The four organizers were each involved in a recent campaign against Google’s involvement with Customs and Border Patrol. They called out Google’s deceitful cooperation with government agencies responsible for the concentration camps on the militarized southern U.S. border. The campaign was run respectfully and within company norms, with well-sourced information based on documents publicly viewable by anyone within the company. In response, organizers were stonewalled by executives and Google Cloud has continued its policy of pursuing any available business no matter the human cost.

While many of its employees continue to appeal to the company’s good will, Alphabet’s increasingly paranoid, conservative and repressive behavior in the last few years demonstrate that merely asking is not sufficient. Recently, employees were informed by email of changes to policies around data access. The policy as interpreted by leadership makes it a violation for employees to access documentation that is considered “need-to-know.” While this isn’t necessarily a new categorization, the norm has been for any “need-to-know” document to be clearly designated and marked as such. With the recent expansion of policy, “need-to-know” can now be arbitrarily and retroactively applied to any document, regardless of marking. By putting the onus on workers to somehow infer whether or not they have violated the policy, the company now has the power to inconsistently and arbitrarily punish any organizers who create too much trouble.
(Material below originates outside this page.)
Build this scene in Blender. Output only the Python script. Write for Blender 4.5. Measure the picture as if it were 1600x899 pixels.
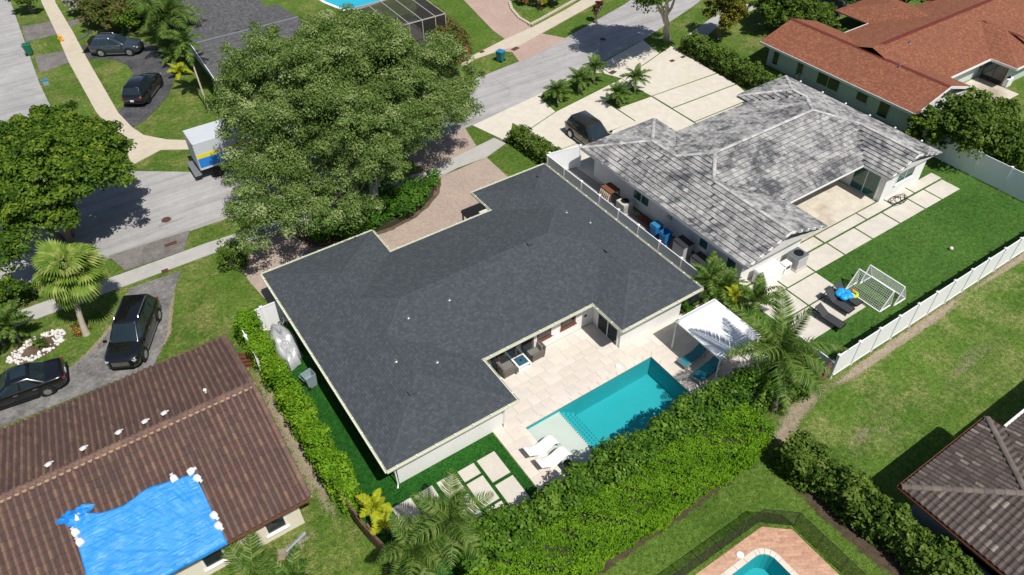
import bpy, bmesh, math, random
import numpy as np
from mathutils import Vector, Matrix
from mathutils.geometry import tessellate_polygon
for _o in list(bpy.data.objects): bpy.data.objects.remove(_o)
random.seed(7); RNG = np.random.default_rng(7)
SC = bpy.context.scene; COL = SC.collection
R = math.radians
# ------------------------------------------------------------------ camera (drone, 31.5 m up; X runs along the street, Y towards it)
FPX, PITCH, ROLL, YAW, CAM_H = 1150.0, R(43.09), R(-0.99), R(56.806), 31.5
def _basis():
    cp, sp = math.cos(PITCH), math.sin(PITCH)
    ri0 = np.array([1, 0, 0.]); fw = np.array([0, cp, -sp]); up0 = np.array([0, sp, cp])
    c, s = math.cos(ROLL), math.sin(ROLL)
    ri = c*ri0 + s*up0; up = -s*ri0 + c*up0
    A = np.array([math.sin(YAW), math.cos(YAW), 0]); B = np.array([-math.cos(YAW), math.sin(YAW), 0])
    Mx = np.stack([A, B, np.array([0, 0, 1.])])
    return Mx@ri, Mx@up, Mx@fw
RI, UP, FW = _basis()
cam = bpy.data.cameras.new('camera'); cam_o = bpy.data.objects.new('camera', cam); COL.objects.link(cam_o)
cam.sensor_width = 36; cam.lens = 36*FPX/1600; cam.clip_start = 0.5; cam.clip_end = 2000
cam_o.matrix_world = Matrix(((RI[0], UP[0], -FW[0], 0), (RI[1], UP[1], -FW[1], 0), (RI[2], UP[2], -FW[2], CAM_H), (0, 0, 0, 1)))
SC.camera = cam_o
# ------------------------------------------------------------------ sky, sun, exposure
SUN_TO = Vector((0.03, -0.60, 1.0)).normalized()
W = bpy.data.worlds.new('World'); SC.world = W; W.use_nodes = True
_n = W.node_tree.nodes; _l = W.node_tree.links; _n.clear()
_sky = _n.new('ShaderNodeTexSky'); _sky.sky_type = 'NISHITA'; _sky.sun_disc = False
_sky.sun_elevation = math.asin(SUN_TO.z); _sky.sun_rotation = math.atan2(SUN_TO.x, SUN_TO.y)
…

Alphabet carries a long legacy of workers feeling ownership and responsibility for the company, its products and its values. It is not brilliant ideas, genius executive, or branding and marketing that has built the company – Google was built by workers. Workers not only perform all the essential day-to-day functions that keep Alphabet running, they also understand best how these services should work, both in a technical and social sense. The company experiences crisis week after week, with fundamental contradictions in its business that can no longer be papered over. Left to its own devices, Alphabet will continue to engage in harsh repression and unethical business.

The only potential force that can correct this is the workers at Alphabet – but this can only happen with sufficient organization. Tech activism has produced buzz and media attention, but has failed to build lasting structures of power that can challenge the capitalist system at the foundation of these problems. For these movements to survive, high-tech workers must understand that despite their privileged position, they are still workers. They must link up with the vast history of labor struggle and worker solidarity, and begin to build relationships with existing unions – as recently demonstrated by Google contractors in Pittsburgh. Only such a synthesis can change the course of the tech industry.